____ Items

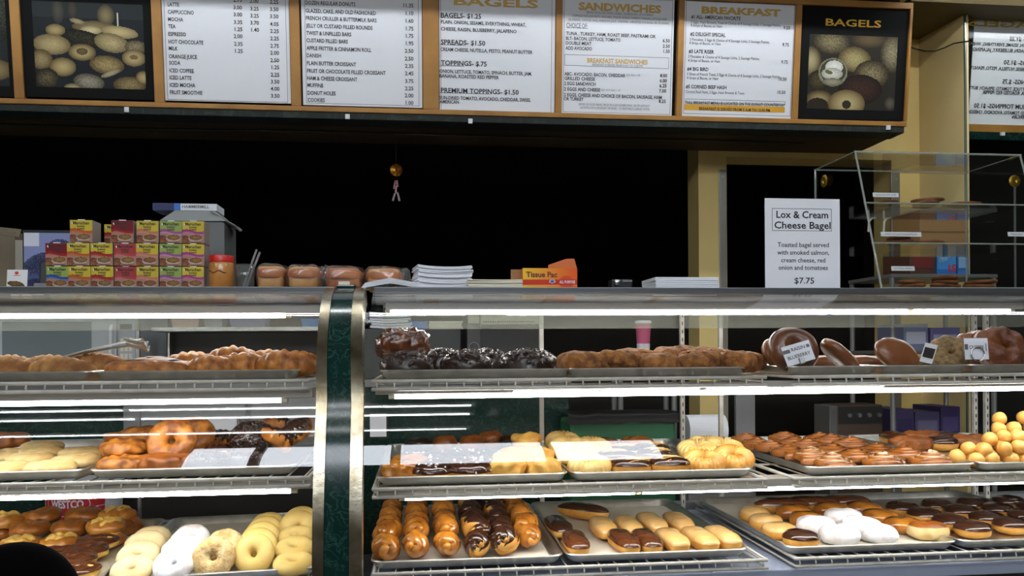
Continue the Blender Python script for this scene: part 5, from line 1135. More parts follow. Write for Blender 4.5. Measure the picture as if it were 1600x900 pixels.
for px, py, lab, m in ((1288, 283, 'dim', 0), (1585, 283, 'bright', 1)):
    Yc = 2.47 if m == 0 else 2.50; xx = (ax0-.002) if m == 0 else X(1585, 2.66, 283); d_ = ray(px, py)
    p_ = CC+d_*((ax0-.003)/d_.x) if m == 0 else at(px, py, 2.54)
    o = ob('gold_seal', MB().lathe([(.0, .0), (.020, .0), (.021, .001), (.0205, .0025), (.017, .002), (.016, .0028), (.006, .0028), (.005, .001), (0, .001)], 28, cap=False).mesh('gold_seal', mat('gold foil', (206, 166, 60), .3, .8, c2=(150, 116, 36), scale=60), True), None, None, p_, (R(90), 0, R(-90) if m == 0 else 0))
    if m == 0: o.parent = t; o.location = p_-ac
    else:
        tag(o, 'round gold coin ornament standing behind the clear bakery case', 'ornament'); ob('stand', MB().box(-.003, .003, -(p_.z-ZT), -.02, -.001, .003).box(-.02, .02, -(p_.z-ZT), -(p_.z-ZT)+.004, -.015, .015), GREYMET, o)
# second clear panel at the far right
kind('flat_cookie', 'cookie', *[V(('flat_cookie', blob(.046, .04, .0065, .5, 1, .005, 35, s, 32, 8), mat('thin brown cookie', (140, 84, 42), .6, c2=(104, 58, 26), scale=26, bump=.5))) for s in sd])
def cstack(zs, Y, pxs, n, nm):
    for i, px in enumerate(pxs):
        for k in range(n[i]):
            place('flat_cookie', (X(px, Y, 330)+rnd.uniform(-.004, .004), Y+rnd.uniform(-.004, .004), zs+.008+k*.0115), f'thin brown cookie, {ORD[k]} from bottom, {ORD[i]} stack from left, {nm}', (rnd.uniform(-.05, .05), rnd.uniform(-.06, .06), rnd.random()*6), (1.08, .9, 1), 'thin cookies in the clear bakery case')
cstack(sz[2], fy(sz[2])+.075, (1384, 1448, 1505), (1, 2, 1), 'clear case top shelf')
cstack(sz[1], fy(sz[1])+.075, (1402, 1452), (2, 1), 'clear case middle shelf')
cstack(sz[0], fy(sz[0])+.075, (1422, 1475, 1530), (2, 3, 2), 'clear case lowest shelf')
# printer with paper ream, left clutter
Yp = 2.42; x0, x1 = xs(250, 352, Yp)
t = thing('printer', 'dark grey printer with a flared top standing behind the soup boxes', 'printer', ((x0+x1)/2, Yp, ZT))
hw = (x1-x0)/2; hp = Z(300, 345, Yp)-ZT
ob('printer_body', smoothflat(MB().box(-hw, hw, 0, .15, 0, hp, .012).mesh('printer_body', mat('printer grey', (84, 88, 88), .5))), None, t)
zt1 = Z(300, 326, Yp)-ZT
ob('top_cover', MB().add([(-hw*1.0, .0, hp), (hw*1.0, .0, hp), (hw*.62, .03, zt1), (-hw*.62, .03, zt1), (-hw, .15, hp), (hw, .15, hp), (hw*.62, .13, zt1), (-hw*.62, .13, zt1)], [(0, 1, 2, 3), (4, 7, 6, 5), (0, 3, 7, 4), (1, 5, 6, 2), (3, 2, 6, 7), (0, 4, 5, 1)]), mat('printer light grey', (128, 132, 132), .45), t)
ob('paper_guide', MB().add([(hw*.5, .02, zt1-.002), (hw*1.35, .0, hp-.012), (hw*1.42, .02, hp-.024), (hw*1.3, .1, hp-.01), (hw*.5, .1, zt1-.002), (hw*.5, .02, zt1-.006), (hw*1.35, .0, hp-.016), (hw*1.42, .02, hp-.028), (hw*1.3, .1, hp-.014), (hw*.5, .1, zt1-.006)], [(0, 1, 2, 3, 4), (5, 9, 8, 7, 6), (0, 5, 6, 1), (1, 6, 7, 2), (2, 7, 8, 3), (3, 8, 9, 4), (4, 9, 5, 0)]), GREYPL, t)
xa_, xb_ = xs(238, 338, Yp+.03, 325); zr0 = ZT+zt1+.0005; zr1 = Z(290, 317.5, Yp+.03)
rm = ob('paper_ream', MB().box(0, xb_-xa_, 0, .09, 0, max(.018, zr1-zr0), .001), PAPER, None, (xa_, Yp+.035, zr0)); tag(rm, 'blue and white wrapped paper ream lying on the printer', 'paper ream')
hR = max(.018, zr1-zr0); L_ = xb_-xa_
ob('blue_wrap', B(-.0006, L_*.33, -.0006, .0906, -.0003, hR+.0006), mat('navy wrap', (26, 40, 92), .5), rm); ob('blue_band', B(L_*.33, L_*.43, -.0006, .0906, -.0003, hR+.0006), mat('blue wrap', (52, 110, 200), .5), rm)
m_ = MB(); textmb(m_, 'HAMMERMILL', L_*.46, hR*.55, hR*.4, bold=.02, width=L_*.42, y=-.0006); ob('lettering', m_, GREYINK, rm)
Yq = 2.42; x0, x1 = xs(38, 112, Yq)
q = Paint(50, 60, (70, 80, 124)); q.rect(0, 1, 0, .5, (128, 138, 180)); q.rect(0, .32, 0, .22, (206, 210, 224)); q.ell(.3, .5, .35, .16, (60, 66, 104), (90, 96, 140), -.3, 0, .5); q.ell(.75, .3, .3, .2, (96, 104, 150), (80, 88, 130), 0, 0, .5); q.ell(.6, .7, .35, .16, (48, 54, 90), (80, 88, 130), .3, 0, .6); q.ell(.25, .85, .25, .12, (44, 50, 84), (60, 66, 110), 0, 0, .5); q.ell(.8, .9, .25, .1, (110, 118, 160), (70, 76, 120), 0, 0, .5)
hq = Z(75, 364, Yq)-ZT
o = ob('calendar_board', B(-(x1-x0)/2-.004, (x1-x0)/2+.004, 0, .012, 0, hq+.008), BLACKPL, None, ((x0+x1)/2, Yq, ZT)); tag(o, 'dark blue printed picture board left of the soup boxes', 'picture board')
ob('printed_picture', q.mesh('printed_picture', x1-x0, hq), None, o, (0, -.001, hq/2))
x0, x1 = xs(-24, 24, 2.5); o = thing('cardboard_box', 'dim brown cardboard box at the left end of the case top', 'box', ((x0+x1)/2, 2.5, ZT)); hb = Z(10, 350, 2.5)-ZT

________
____ Items

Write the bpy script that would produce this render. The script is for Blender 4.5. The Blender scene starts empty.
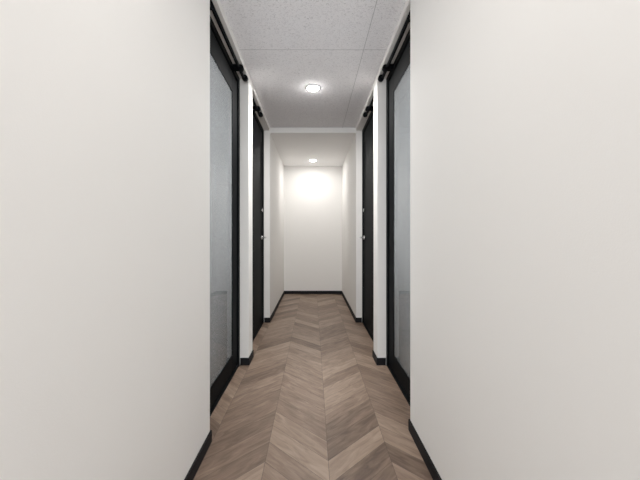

________
____ Items

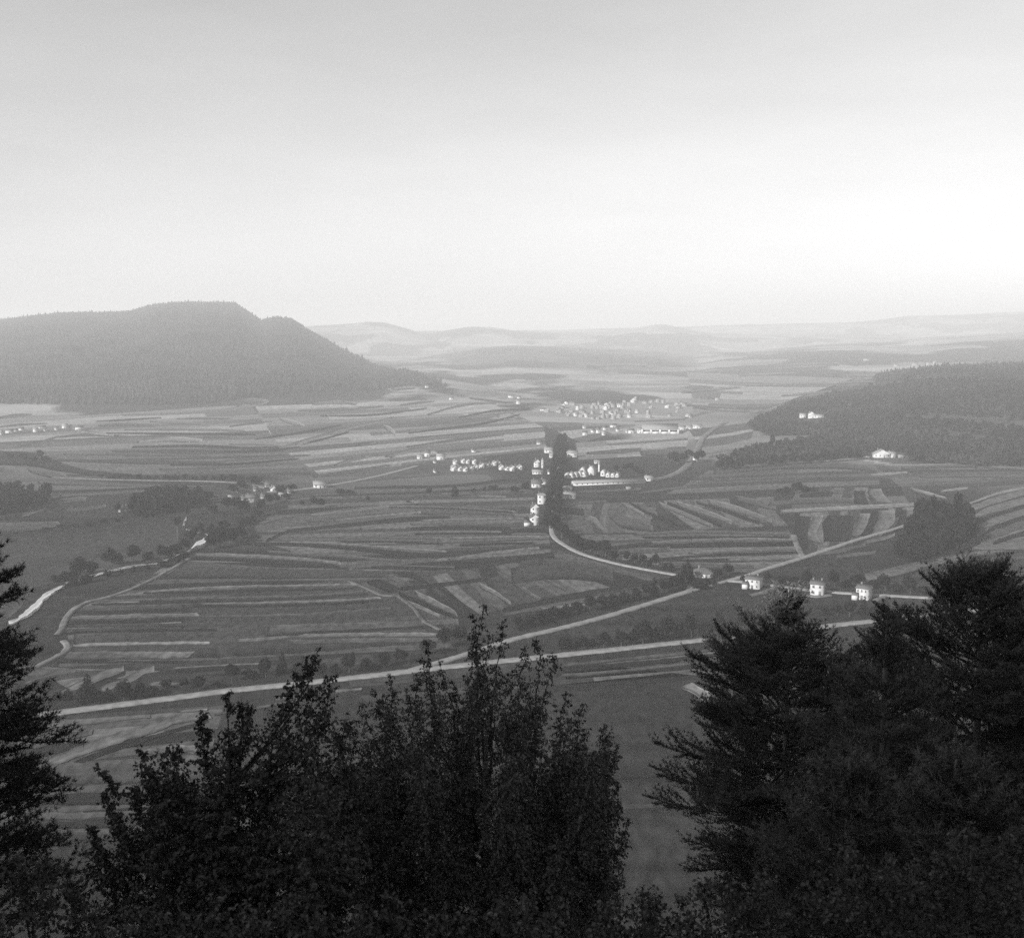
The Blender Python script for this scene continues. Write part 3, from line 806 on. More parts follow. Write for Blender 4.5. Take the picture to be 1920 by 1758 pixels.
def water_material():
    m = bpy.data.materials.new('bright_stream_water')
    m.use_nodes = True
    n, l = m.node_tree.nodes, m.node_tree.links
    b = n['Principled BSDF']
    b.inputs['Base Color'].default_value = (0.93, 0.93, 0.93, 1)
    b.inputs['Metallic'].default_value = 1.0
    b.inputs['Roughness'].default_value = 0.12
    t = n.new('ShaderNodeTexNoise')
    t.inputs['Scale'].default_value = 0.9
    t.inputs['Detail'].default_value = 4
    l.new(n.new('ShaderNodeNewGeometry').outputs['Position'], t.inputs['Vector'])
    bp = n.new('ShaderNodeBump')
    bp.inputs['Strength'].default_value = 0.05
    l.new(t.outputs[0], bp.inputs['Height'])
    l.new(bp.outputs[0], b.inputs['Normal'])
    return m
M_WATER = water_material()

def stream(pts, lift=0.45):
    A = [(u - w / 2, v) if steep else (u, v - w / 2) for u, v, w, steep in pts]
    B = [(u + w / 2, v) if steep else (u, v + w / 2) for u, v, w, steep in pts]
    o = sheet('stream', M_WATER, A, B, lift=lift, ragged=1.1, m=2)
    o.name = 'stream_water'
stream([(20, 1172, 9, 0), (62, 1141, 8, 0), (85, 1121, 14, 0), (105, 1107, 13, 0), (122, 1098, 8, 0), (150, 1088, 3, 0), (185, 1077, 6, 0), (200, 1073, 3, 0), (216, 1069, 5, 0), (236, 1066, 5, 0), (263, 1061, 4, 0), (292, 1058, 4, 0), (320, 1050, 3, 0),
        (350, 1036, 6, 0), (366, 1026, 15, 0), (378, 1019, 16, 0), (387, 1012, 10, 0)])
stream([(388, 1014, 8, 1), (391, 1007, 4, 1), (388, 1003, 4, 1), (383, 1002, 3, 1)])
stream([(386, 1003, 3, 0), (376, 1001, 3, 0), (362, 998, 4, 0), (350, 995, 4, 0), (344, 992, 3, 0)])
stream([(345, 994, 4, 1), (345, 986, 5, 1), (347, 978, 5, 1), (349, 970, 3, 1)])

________

* Problem requirements
State how many lines include the string "Python", and nothing more.

* Reply to the task
2